Bardağın dolu tarafı… Kaybımızı meşrulaştırmak için kullandığımız metafor. Suyun artık orada olmayan diğer yarısını kim içti peki?

Google Haberlere Abone ol

Gizem Doğan*

Bize her zaman bardağın dolu tarafını görmemiz gerektiği söylendi. İstediğimiz gibi gitmeyen herhangi bir şeyin ardından başka bir kapının açılacağı, her şerde bir hayır olduğu, iyi tarafından bakılması gerektiği… Belki de bu yüzden kendimizi “Neyse zaten”lere alıştırdık. Çünkü olmuş olanın, olabileceklerin en iyisi olduğuna kendimizi ikna edemezsek, her şerdeki o hayrı bulamazsak devam etmenin ne anlamı vardı?

“Neyse zaten…” diye başlayan cümleler, tam da bu iknaların gerçekleştiği anlarda son noktayı koymak için beklediler hep.

Neyse zaten o iş bana uygun değildi.

Neyse zaten o ilişki beni mutlu etmezdi.

Neyse zaten…

Neyse zaten…

Her şeyden bir kazancımız olmalı gibi… Nasrettin Hoca fıkrası misali, her şeyden bir şey çıkarmalıymışız gibi… Kaybettiğimizi kabul etmek, dönüp kendimizi sorgulamak, o acının kaybını yaşamak, hata yaptığımızı görmek çok zor gibi…

Bardağın dolu tarafı… Kaybımızı meşrulaştırmak için kullandığımız metafor. Suyun artık orada olmayan diğer yarısını kim içti peki? Kararlarımızın, seçimlerimizin, davranışlarımızın sorumluluğunu almaktan; gerekirse üzülmekten, yanlış yaptığımızı kabul etmekten bu kadar uzak durmak niye?

Geçtiğimiz günlerde Nadir Sönmez’in ilk uzun metraj filmi "Ama"  MUBİ Türkiye’de yayınlandı. Filmin ortalarında geçen ve Öner Erkan’dan dinlediğimiz cümleler bu meselenin bir özeti gibi:

“İlla her buhranlı dönemimizden bir verim mi almamız gerekecek?

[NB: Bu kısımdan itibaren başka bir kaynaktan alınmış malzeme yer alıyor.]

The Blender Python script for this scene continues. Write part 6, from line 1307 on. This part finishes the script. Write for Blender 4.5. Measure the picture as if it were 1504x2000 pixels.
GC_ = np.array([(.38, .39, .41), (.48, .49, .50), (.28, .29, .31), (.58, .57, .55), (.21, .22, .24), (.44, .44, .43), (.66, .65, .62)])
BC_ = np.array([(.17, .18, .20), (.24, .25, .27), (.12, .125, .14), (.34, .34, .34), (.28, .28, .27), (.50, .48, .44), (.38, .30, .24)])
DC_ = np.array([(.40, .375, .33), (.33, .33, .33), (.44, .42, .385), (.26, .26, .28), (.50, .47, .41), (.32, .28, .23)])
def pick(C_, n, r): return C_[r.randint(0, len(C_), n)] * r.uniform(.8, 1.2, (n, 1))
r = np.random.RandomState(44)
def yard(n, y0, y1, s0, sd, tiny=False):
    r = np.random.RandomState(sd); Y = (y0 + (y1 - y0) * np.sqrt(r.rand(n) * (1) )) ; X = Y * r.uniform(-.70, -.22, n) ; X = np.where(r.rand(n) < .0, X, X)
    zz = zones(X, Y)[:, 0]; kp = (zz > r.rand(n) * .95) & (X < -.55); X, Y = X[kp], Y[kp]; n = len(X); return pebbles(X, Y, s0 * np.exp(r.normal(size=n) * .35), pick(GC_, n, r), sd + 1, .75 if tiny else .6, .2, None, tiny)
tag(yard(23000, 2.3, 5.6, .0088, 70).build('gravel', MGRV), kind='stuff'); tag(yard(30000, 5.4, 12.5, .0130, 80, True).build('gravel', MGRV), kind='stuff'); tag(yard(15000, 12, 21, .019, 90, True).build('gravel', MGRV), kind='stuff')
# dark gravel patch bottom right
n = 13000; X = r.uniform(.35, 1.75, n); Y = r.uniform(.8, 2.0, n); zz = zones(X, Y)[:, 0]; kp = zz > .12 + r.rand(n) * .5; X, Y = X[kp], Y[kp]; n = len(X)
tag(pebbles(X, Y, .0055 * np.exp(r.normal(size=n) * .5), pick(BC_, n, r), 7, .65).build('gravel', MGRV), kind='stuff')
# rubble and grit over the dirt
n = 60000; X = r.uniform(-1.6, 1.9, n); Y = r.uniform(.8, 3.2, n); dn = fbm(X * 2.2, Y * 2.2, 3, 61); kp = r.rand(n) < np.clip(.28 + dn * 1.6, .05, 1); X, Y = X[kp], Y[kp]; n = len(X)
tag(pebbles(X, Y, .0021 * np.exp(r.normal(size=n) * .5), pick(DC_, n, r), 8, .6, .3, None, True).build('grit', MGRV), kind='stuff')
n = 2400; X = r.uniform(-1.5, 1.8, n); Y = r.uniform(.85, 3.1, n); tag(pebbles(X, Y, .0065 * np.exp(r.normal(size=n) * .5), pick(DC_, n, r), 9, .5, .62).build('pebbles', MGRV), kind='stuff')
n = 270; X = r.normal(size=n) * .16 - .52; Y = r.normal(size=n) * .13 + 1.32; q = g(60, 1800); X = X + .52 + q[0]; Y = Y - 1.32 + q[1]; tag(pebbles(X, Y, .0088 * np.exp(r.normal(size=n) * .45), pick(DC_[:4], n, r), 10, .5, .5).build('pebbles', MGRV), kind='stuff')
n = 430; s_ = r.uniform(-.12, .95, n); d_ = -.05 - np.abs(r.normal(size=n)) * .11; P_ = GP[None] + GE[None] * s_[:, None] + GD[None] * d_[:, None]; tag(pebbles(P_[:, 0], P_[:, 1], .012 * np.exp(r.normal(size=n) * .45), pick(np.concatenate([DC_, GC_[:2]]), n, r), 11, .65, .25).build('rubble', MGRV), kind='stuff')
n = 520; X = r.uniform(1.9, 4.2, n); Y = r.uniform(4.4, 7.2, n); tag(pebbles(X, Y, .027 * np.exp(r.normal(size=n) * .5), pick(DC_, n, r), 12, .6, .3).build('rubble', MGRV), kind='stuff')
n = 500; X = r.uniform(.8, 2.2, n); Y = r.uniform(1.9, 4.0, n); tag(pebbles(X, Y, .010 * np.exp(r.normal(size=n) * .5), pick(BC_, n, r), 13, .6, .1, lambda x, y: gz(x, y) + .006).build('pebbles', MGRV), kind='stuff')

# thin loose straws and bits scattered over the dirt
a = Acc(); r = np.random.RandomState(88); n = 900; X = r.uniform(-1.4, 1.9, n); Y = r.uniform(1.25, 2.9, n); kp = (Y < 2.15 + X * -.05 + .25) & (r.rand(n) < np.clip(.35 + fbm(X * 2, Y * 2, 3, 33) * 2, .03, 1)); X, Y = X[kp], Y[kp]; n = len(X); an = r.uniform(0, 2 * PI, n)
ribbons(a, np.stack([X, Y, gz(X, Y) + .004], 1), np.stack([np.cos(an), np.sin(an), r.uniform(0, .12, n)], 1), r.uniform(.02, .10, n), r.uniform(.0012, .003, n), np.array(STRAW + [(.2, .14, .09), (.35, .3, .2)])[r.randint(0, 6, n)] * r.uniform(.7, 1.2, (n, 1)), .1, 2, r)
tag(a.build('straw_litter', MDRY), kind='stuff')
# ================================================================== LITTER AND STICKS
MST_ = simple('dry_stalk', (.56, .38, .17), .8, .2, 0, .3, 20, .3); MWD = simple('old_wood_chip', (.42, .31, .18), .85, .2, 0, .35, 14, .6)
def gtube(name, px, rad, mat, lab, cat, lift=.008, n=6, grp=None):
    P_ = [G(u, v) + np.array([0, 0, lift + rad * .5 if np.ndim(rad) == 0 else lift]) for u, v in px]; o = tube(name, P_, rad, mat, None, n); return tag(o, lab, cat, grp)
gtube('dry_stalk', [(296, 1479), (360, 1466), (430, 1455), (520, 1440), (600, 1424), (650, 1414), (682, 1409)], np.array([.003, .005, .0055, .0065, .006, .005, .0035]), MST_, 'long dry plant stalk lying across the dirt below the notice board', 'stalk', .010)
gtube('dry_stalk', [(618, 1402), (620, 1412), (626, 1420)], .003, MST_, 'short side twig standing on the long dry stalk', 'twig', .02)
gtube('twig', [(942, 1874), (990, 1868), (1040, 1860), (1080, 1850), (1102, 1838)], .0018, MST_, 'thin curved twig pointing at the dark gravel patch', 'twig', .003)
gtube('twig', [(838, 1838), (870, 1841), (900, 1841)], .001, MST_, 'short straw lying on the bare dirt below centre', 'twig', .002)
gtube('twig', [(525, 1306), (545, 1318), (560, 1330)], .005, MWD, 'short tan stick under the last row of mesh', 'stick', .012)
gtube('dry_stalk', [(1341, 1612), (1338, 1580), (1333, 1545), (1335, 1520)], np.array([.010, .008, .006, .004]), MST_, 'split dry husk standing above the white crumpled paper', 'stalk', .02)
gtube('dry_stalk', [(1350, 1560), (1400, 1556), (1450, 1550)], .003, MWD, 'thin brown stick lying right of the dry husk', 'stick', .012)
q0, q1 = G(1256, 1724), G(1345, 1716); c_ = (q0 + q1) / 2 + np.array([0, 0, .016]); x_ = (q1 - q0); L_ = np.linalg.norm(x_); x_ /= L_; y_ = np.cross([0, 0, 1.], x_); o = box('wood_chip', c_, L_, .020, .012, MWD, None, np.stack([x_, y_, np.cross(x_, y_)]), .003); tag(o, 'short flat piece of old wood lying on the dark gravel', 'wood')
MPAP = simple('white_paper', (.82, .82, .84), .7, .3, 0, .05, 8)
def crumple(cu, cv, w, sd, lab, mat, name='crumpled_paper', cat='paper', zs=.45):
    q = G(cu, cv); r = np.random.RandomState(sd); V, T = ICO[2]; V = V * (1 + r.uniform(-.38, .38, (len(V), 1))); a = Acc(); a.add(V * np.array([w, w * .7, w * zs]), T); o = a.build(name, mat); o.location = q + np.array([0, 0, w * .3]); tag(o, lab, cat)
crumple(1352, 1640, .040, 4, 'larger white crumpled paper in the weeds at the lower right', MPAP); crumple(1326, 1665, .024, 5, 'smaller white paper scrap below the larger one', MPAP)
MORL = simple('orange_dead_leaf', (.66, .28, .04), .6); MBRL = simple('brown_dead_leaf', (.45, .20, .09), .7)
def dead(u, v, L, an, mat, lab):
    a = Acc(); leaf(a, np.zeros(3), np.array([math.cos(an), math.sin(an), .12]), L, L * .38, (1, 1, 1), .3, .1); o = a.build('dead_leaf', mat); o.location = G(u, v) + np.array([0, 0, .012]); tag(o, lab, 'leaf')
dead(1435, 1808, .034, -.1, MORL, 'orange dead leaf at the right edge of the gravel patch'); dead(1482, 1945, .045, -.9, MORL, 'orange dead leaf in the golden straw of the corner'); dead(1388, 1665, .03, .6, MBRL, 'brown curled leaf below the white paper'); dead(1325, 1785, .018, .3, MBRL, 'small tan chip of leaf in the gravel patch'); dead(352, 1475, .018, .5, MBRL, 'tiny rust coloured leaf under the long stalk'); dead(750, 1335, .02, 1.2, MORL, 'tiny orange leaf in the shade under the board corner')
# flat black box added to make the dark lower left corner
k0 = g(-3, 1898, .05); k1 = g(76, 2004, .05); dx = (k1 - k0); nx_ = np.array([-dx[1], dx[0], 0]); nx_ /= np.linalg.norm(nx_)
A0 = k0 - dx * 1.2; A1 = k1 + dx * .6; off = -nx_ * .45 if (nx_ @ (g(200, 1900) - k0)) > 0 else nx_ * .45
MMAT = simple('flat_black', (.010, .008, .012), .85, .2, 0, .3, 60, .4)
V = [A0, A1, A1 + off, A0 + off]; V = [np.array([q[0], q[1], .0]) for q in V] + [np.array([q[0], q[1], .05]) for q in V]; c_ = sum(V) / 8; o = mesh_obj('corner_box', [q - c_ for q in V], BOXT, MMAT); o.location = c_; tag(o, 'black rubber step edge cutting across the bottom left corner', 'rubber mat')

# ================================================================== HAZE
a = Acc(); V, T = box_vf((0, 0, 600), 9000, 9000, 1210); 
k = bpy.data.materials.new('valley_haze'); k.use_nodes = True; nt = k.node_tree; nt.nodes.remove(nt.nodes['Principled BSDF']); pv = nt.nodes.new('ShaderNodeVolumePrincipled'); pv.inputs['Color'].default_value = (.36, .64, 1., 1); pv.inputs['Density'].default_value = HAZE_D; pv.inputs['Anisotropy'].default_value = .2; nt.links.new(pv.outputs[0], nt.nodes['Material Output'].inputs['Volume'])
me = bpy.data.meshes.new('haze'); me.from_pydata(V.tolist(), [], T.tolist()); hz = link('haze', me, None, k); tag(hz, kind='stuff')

Bir kere de karakter acılar içinde süründüğü ve hiçbir şeyin onu teselli edemediği yıllar yaşasın. Sürekli umut yeşertmeye çabalama, insanları yaşadıklarından olumlu sonuçlar çıkarmaya teşvik etme… (…) Her derdimizin üstünden pozitif düşünme yöntemleriyle mi geleceğiz? Hayatta sorun diye bir şey var, her şeyin çözümü olmak zorunda değil.”

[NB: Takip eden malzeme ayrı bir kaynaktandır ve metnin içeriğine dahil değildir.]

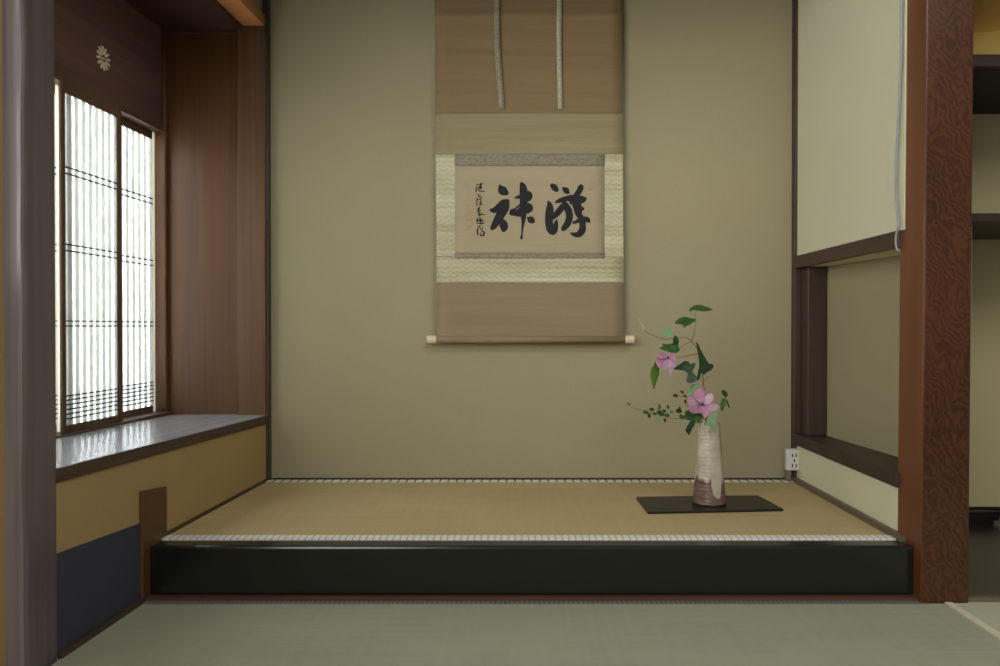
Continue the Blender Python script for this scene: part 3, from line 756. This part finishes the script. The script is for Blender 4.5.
# trailing vine to the left
vine = empty('trailing_vine', mouth, 'thin trailing vine with tiny leaves reaching left from the vase', 'vine')
stem(vine, [(690,720,.01,ZB),(680,540,.008,ZB),(620,490,0,ZB),(550,486,-.006,ZB),(480,488,-.012,ZB),(410,484,-.016,ZB),(350,458,-.02,ZB),(300,444,-.02,ZB),(190,418,-.024,ZB),(120,404,-.026,ZB),(88,388,-.026,ZB),(72,362,-.026,ZB),(52,366,-.026,ZB),(40,374,-.026,ZB)], (.0011, .0004))
stem(vine, [(620,470,0,ZB),(575,400,-.004,ZB),(552,345,-.006,ZB),(548,304,-.008,ZB),(505,304,-.012,ZB),(462,298,-.014,ZB)], (.0008, .0004))
stem(vine, [(500,486,-.011,ZB),(470,440,-.012,ZB),(415,430,-.014,ZB)], (.0006, .0004))
tiny = [(215,436,24,.3,'leaf'),(243,464,22,1.5,'leaf_dark'),(264,411,22,.1,'leaf_dark'),(330,388,20,1.2,'leaf'),(322,412,18,.4,'leaf_yel'),(338,444,34,.5,'leaf_dark'),(392,460,24,.2,'leaf_dark'),
        (374,500,18,1.2,'leaf_dark'),(320,496,22,.3,'leaf_light'),(400,392,18,1.3,'leaf'),(368,424,18,.7,'leaf'),(490,424,28,.2,'leaf_dark'),(497,404,16,1.4,'leaf_dark'),(515,474,26,.9,'leaf_dark'),(516,266,20,.6,'leaf_dark'),
        (462,296,22,.2,'leaf_dark'),(543,346,16,1.4,'leaf'),(290,448,20,.1,'leaf'),(540,300,16,.2,'leaf_dark'),(75,366,14,.5,'leaf'),(430,432,16,0,'leaf_yel')]
for x, y, r, a, m_ in tiny:
    pts = []
    for k in range(9):
        t = 2*math.pi*k/9; ex, ey = r*math.cos(t), r*.62*math.sin(t)
        pts.append((x+ex*math.cos(a)-ey*math.sin(a), y+ex*math.sin(a)+ey*math.cos(a)))
    leaf(vine, pts, ZB, m_, dy=-.006-.02*(560-x)/500, tx=random.uniform(-.8, .8), tz=random.uniform(-.8, .8))

# ------------------------------------------------------------------ outlet and cable
x0, x1 = at(786.6, 460, 2.575).x, at(799.4, 460, 2.575).x
zt, zb = at(0, 449.2, 2.575).z, at(0, 470.6, 2.575).z
b = nb(); box(b, x0, x1, 2.575, 2.5975, zb, zt, .003)
ol = fin(b, 'power_outlet', 'outlet', None, label='small white power outlet box at the foot of the right corner post', category='outlet')
b = nb()
fw = x1-x0
def slot(cx, cz, w, h): box(b, x0+fw*cx-w/2, x0+fw*cx+w/2, 2.5742, 2.5765, zt-(zt-zb)*cz-h/2, zt-(zt-zb)*cz+h/2)
for cz_ in (.29, .77): slot(.46, cz_, .0034, .011); slot(.74, cz_, .0034, .011)
slot(.60, .53, .005, .008)
fin(b, 'outlet_slots', 'hole', ol)
b = nb(); box(b, x0+.0005, x0+.018, 2.580, 2.5975, TZ+.008, zb-.0005, .002)
o = fin(b, 'cable_duct', 'duct', ol)
cb = [(px, py, .908*F/(px-CX)) for px, py in [(901.5, -60), (901.5, -20), (901.4, 20), (901, 60), (899, 110), (896.8, 150), (896, 190), (897.6, 215), (898.6, 226), (896.4, 234), (895.8, 242), (897, 249), (899.5, 251)]]
b = nb(); tube(b, spline([tuple(at(*p)) for p in cb], 6), .0030, 8)
fin(b, 'hanging_cable', 'cable', None, True, label='thin pale grey cable hanging along the burl pillar to the niche beam', category='cable')

# ------------------------------------------------------------------ recess right of the pillar
XT0, XT1 = 1.08, 2.395
sbox('floor_recess', 'recess_floor', 'dark polished board floor of the recess right of the pillar', 'floor', 1.02, 2.4, 1.825, YB+.02, -.05, .006, bev=.001)
sbox('trim_19', 'grey_trim', 'grey threshold strip in front of the recess boards', 'trim', 1.02, 2.4, 1.806, 1.825, -.05, .008, bev=.001)
sbox('baseboard_recess', 'black', 'dark skirting at the back of the recess', 'baseboard', 1.04, 2.4, YB+.006, YB+.02, .006, .026, bev=.001)
sbox('wall_recess_left', 'wall', 'plaster side of the recess behind the burl pillar', 'wall', 1.076, 1.08, 1.91, YB+.02, .006, 2.4, bev=0)
cbn = empty('wall_cabinet', ((XT0+XT1)/2, 2.4, 1.325), 'cream fronted wall cabinet high in the recess right of the pillar', 'cabinet')
def cp(name, mat, *a, bev=.002, **p):
    b = nb(); box(b, *a, bev); return under(fin(b, name, mat, None, **p), cbn)
cp('case', 'black', XT0+.002, XT1, 2.185, YB+.019, 1.325, 1.90)
cp('bottom_rail', 'shelf_dark', XT0+.002, XT1, 2.163, 2.185, 1.325, 1.358)
cp('sliding_door', 'door_gold', XT0+.002, 1.72, 2.172, 2.185, 1.3585, 1.89, label='paper door with a pale lower band')
cp('sliding_door', 'door_gold', 1.70, XT1, 2.164, 2.1715, 1.3585, 1.89)
b = nb(); pts = [(XT0+.003+(1.715-XT0)*i/20, 1.424+.006*math.sin(i*.9)) for i in range(21)]
lo = [b.verts.new((x, 2.1712, 1.36)) for x, z in pts]; hi = [b.verts.new((x, 2.1712, z)) for x, z in pts]
for i in range(20): b.faces.new((lo[i], lo[i+1], hi[i+1], hi[i]))
under(fin(b, 'door_band', 'door_pale', None), cbn)
b = nb(); box(b, XT0+.0005, XT1+.004, 2.2, YB+.0195, .911, .935, .002)
sh = fin(b, 'wall_shelf', 'shelf_dark', None, label='dark wooden shelf board fixed across the recess below the wall cabinet', category='shelf')
# low black stand at the back
b = nb(); NSG = 40
cx_, cy_ = 1.445, 2.50
for (r, z0_, z1_) in ((.085, .032, .046), (.078, .018, .032), (.06, .0065, .018)):
    tube(b, [(cx_, cy_, z0_), (cx_, cy_, z1_)], r*.9, NSG)
for v in b.verts: v.co.y = cy_ + (v.co.y-cy_)*.22; 
o = fin(b, 'low_stand', 'black', None, label='low black oval stand on the dark boards at the back of the recess', category='stand')

# ------------------------------------------------------------------ light
def area(name, loc, target, sx, sy, power, color=(1,1,1), spread=math.pi):
    l = bpy.data.lights.new(name, 'AREA'); l.shape = 'RECTANGLE'; l.size = sx; l.size_y = sy; l.energy = power; l.color = color; l.spread = spread
    o = bpy.data.objects.new(name, l); COL.objects.link(o); o.location = loc
    o.rotation_euler = (Vector(target)-Vector(loc)).to_track_quat('-Z', 'Y').to_euler(); return o
area('garden_light', (-1.7, -1.3, 1.35), (.25, 2.4, .6), 2.2, 1.7, 86, (1, .975, .93))
area('bay_daylight', (-2.0, 2.2, 1.0), (-1.2, 2.2, .8), 1.5, 1.5, 150, (.94, .98, 1.02))
area('room_glow', (.9, -.3, 2.5), (.55, 2.2, .2), 1.8, 1.2, 33, (1, .98, .94))
wd = bpy.data.worlds.new('world'); SC.world = wd; wd.use_nodes = True
bg = wd.node_tree.nodes['Background']; bg.inputs[0].default_value = (.95, .96, .96, 1); bg.inputs[1].default_value = .16
SC.view_settings.view_transform = 'Standard'
SC.view_settings.look = 'None'
SC.cycles.use_denoising = True
SC.cycles.max_bounces = 8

Hayatta sorun diye bir şey var, evet. Bazen üzülmek, bazen dertlenmek, ders çıkarmak zorunda olmadan hata yapmak hayatın bir parçası değil mi? Her şeyi anlamlı, her şeyi olumlu, her şeyi hayırlısı yapmaya çalışmak: toksik pozitiflik. Aslında hissedip tüketmemiz, yaşayıp anlamamız gereken hisleri bastırmamıza sebep olan gerçek hislere düşman bir yeni yüzyıl aldatmacası.

İçten içten gelen boşluğun sebebi tam da bu aldatmacalar değil mi? Bütün sorunları çözüyorsak, her şeyin bir olumlu tarafı, her zaman açılan bir kapı varsa neden her şey tam değil? Her şey “tam” olmak zorunda mı ya da ne zaman her şey “tam” olmuş olacak? Neden bazen sebepsiz yere bir sıkıntı çöküyor içimize? O sebebini anlayamadığımız sıkıntının sebebi görmezden gelip yok saydığımız bardağın boş tarafı olmasın?

Boşlukları, hataları, eksikleri, yanlışları bastırmadan bardağın bir boş tarafının da olduğunu ve iyisiyle kötüsüyle asıl onun bizim yaşanmışlıklarımız olduğunu benimsemek çok mu zor olur? Sorunlarımızı çözmek için değil; onları da mutluluklarımız, başarılarımız gibi görmek, kabul etmek için.